Le Butcherettes: Subverting everything! (even French grammar!)
Le Butcherettes: Subverting everything! (even French grammar!)
Ivan Fernandez

Mexico City's Le Butcherettes made their second appearance in Los Angeles this past Tuesday as the opening act for the Omar Rodriguez-Lopez Group at the Troubadour. The trio led by vocalist/guitarist Teri Gender Bender brought their well-documented onstage antics and treated the packed house to a preview of their upcoming debut album Sin Sin Sin to be released in January 2011.

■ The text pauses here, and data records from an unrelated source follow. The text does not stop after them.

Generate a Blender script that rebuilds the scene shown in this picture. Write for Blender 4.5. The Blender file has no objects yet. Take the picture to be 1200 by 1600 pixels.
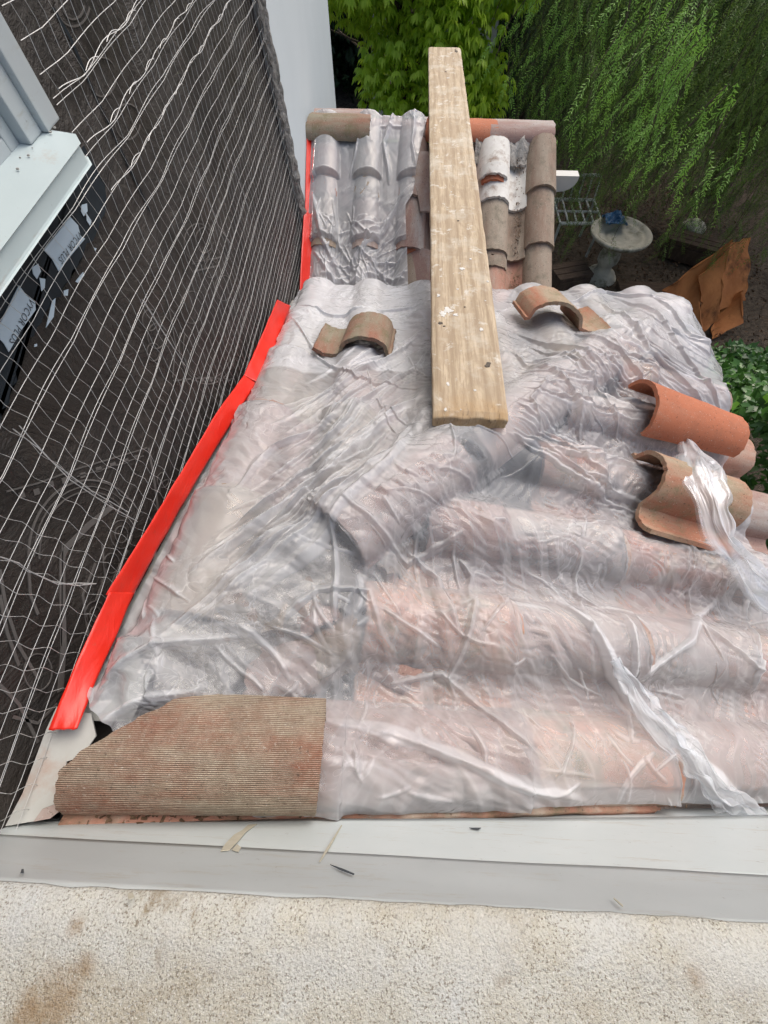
import bpy, bmesh, math, random
import numpy as np
from mathutils import Vector, Matrix, noise as mnoise
S = bpy.context.scene; COL = S.collection
R_ = math.radians
rng = np.random.default_rng(7); random.seed(7)

# ------------------------------------------------------------------ camera, sky, sun
TILT, YAW, FPX = R_(25.8), R_(2.3), 620.0
cam = bpy.data.cameras.new('camera'); camo = bpy.data.objects.new('camera', cam); COL.objects.link(camo)
cam.sensor_fit = 'VERTICAL'; cam.sensor_height = 16.0; cam.lens = 16.0*FPX/1600.0
cam.clip_start = 0.02; cam.clip_end = 400
camo.location = (0, 0, 0); camo.rotation_euler = (TILT, 0, YAW)
S.camera = camo
W = bpy.data.worlds.new('World'); S.world = W; W.use_nodes = True
wn = W.node_tree.nodes; wl = W.node_tree.links
for n in list(wn): wn.remove(n)
wo = wn.new('ShaderNodeOutputWorld'); wb = wn.new('ShaderNodeBackground'); sky = wn.new('ShaderNodeTexSky')
sky.sky_type = 'NISHITA'; sky.sun_disc = False; sky.sun_elevation = R_(56); sky.sun_rotation = R_(32)
sky.air_density = 1.0; sky.dust_density = 6.0; sky.ozone_density = 1.5
wb.inputs['Strength'].default_value = 0.15
wl.new(sky.outputs[0], wb.inputs['Color']); wl.new(wb.outputs[0], wo.inputs['Surface'])
sl = bpy.data.lights.new('sun', 'SUN'); sl.energy = 1.5; sl.angle = R_(60); sl.color = (1, .99, .975)
so = bpy.data.objects.new('sun', sl); COL.objects.link(so)
_d = Vector((math.sin(R_(32))*math.cos(R_(56)), math.cos(R_(32))*math.cos(R_(56)), math.sin(R_(56))))
so.rotation_euler = _d.to_track_quat('Z', 'Y').to_euler()
S.view_settings.view_transform = 'Standard'; S.view_settings.look = 'None'
S.view_settings.exposure = 0.26; S.view_settings.gamma = 1; S.view_settings.use_curve_mapping = False
S.render.engine = 'CYCLES'
S.cycles.max_bounces = 8; S.cycles.transparent_max_bounces = 24; S.cycles.diffuse_bounces = 3

# ------------------------------------------------------------------ helpers
s_, c_ = math.sin(TILT), math.cos(TILT); sp, cp = math.sin(YAW), math.cos(YAW)
cF = np.array([-sp*s_, cp*s_, -c_]); cR = np.array([cp, sp, 0.]); cU = np.array([-sp*c_, cp*c_, s_])
def hit(u, v, n, d):
    """point of a real plane n.p = d seen at a pixel of the 1200x1600 photograph"""
    r = cF+(u-600)/FPX*cR-(v-800)/FPX*cU
    return r*(d/float(r @ np.array(n, float)))
def wallp(u, v, x=-.47): return hit(u, v, (1, 0, 0), x)
def tag(o, label=None, cat=None, group=None, kind=None):
    if label: o['label'] = label
    if cat: o['category'] = cat
    if group: o['group'] = group
    if kind: o['kind'] = kind
    return o
def empty(name, loc=(0, 0, 0), label=None, cat=None, group=None):
    o = bpy.data.objects.new(name, None); COL.objects.link(o); o.location = loc
    o.empty_display_size = .05
    return tag(o, label, cat, group)
def mesh_obj(name, V, Fc, m, parent=None, smooth=False, mats=None, uv=None):
    me = bpy.data.meshes.new(name)
    me.from_pydata([tuple(map(float, v)) for v in V] if not isinstance(V, np.ndarray) else V.tolist(), [], Fc if not isinstance(Fc, np.ndarray) else Fc.tolist())
    me.update()
    if m: me.materials.append(m)
    if smooth: me.polygons.foreach_set('use_smooth', [True]*len(me.polygons))
    o = bpy.data.objects.new(name, me); COL.objects.link(o)
    if parent:
        o.parent = parent
        o.matrix_parent_inverse = Matrix.Translation(parent.location).inverted() if parent.type == 'EMPTY' or True else Matrix()
    return o
class MB:
    def __init__(s): s.v = []; s.f = []
    def add(s, V, Fc):
        b = len(s.v); s.v += [tuple(map(float, x)) for x in V]; s.f += [tuple(int(i)+b for i in q) for q in Fc]
    def box(s, a, b, M=None, bev=.0):
        bm = bmesh.new(); bmesh.ops.create_cube(bm, size=1)
        a = Vector(a); b = Vector(b)
        for v in bm.verts: v.co = Vector(((a[i]+b[i])/2+v.co[i]*(b[i]-a[i]) for i in range(3)))
        if bev: bmesh.ops.bevel(bm, geom=list(bm.edges), offset=bev, segments=2, profile=.6, affect='EDGES')
        if M: bm.transform(M)
        bm.verts.ensure_lookup_table()
        s.add([v.co for v in bm.verts], [[v.index for v in f.verts] for f in bm.faces]); bm.free()
    def tube(s, pts, r, k=6, cap=True):
        pts = [Vector(p) for p in pts]; n = len(pts)
        rr = r if hasattr(r, '__len__') else [r]*n
        ref = Vector((0, 0, 1)); V = []; Fc = []
        for i, p in enumerate(pts):
            t = (pts[min(i+1, n-1)]-pts[max(i-1, 0)]).normalized()
            a = t.cross(ref)
            if a.length < .1: a = t.cross(Vector((1, 0, 0)))
            a.normalize(); b = t.cross(a)
            for j in range(k):
                th = 2*math.pi*j/k; V.append(p+a*(rr[i]*math.cos(th))+b*(rr[i]*math.sin(th)))
        for i in range(n-1):
            for j in range(k): Fc.append((i*k+j, i*k+(j+1) % k, (i+1)*k+(j+1) % k, (i+1)*k+j))
        if cap: Fc += [tuple(range(k))[::-1], tuple((n-1)*k+j for j in range(k))]
        s.add(V, Fc)
    def lathe(s, prof, c, k=40):
        V = []; Fc = []; n = len(prof)
        for r, z in prof:
            for j in range(k):
                th = 2*math.pi*j/k; V.append((c[0]+r*math.cos(th), c[1]+r*math.sin(th), c[2]+z))
        for i in range(n-1):
            for j in range(k): Fc.append((i*k+j, i*k+(j+1) % k, (i+1)*k+(j+1) % k, (i+1)*k+j))
        Fc.append(tuple(range(k))[::-1]); Fc.append(tuple((n-1)*k+j for j in range(k)))
        s.add(V, Fc)
    def poly(s, pts, n, t):
        """flat polygon pts thickened by t along -n"""
        n = Vector(n).normalized(); k = len(pts); P = [Vector(p) for p in pts]
        s.add(P+[p-n*t for p in P], [tuple(range(k)), tuple(range(2*k-1, k-1, -1))]+[(i, i+k, (i+1) % k+k, (i+1) % k) for i in range(k)])
    def build(s, name, m, parent=None, smooth=False): return mesh_obj(name, s.v, s.f, m, parent, smooth)

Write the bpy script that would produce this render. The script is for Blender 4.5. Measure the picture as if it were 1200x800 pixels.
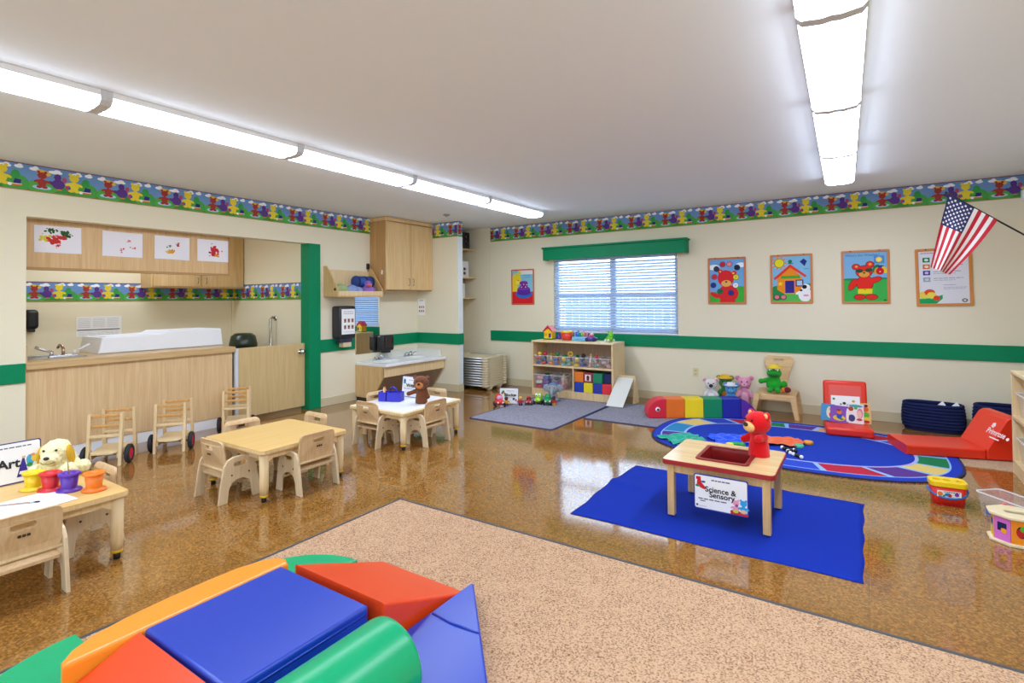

"We're born of sin and we're meant to feel guilty about our virtues," she said of the album title as we sat by the merch booth in the front bar and watched the Rodriguez-Lopez Group perform on a television screen. "If we're good at something, they teach us to do it for the greater good or for the love of someone else. There's a wall of strict religious traditions and prejudices."

Challenging social norms is all part of a day's work for Le Butcherettes whose existence serves as a living manifesto in support of feminism and equality. "When I say feminism," she explained, "I don't mean anti-man or the typical stuff. I mean real feminism as equality between a man and a woman or a man and a man or a woman and a woman. Men also took part in the feminist movement."

Her interest in feminism developed through years of witnessing and suffering harassment and discrimination in the US and Mexico. Teri was born and raised in Denver, CO to Mexican immigrants and moved to Guadalajara, Mexico five years ago. "My mother as a working Mexican woman that didn't speak perfect English could hardly get jobs or would be paid very poorly," she said. "My father as well would work his ass off and, because he was a Spaniard, people would tell him to go back to Europe and other discriminatory things."

"I was bullied in school a lot," she continued. "It traumatized me. My parents would take me out of school, put me in a different school and I would still get picked on all the time. Those little things stuck to me."

Teri completed her education in Guadalajara and, soon after, recruited drummer Auryn Jolene to create Le Butcherettes in 2007. The duo grew in popularity seemingly overnight and won "Best New Artist" and "Best Punk Record" for their EP "Kiss & Kill" at the 2009 Indie-O Awards in Mexico.

Le Butcherettes almost came to an end that summer when Jolene attempted to take over the band with the help of her own manager and publicist. Teri put an end to the drama and moved to Mexico City to continue her music career. She recruited drummer Normandi Heuxdaflo and the new duo grew more popular thanks to playing opening slots for The Dead Weather and the Yeah Yeah Yeahs.

Earlier this year, drummer Heuxdaflo invited his friend Omar Rodriguez-Lopez (The Mars Volta, De Facto) to a Butcherettes show in Guadalajara. "She was playing right down the street from where I lived in Guadalajara," recalled Rodriguez-Lopez. "The electricity cut out but Le Butcherettes played anyway and I thought that was pretty cool. They played real aggressively and I really liked the energy of it."

"I was screaming through a megaphone," said Teri with a laugh. The musicians developed a close relationship and, earlier this summer, Le Butcherettes recorded their full-length debut album with Rodriguez-Lopez serving as producer.

"I had the songs from the demos and I made my changes to it," said Omar. "I tightened up what was there and refined it without putting my stamp on it. I also recorded all the bass parts," said Omar, "and later suggested she add a bass player which added a missing element."

Le Butcheretes is just the tip of the iceberg of Teri's output. She published a book of poetry titled El Caparazon Perdido (The Lost Carcass) written in English and Spanish, which is based on a dream she had when she was younger, and is currently writing a book about her own feminist ideology which she describes as Butcherism or Carnisismo.

"I realized that people don't know what feminism is anymore," she explained. "The word feminism would be used against me. People labeled me as a man-hater or they'd say 'you're fucking yourself up by labeling yourself.' I thought that was only in Mexico but I traveled to France and England and people there were the same."

"I want to take the good feminist theories that I believe in," she continued, "and other literature that I love like Dostoyevsky, Tolstoy, Nabokov, Bulgakov and others as well as music, art and theatre and mush it all in."

Every avenue of self-expression is fair game for Teri be it music, writing or art so long as she has the opportunity to share her ideas with others. "Some day I'd like to be considered a musician and also a writer," she said. "I don't want to limit myself."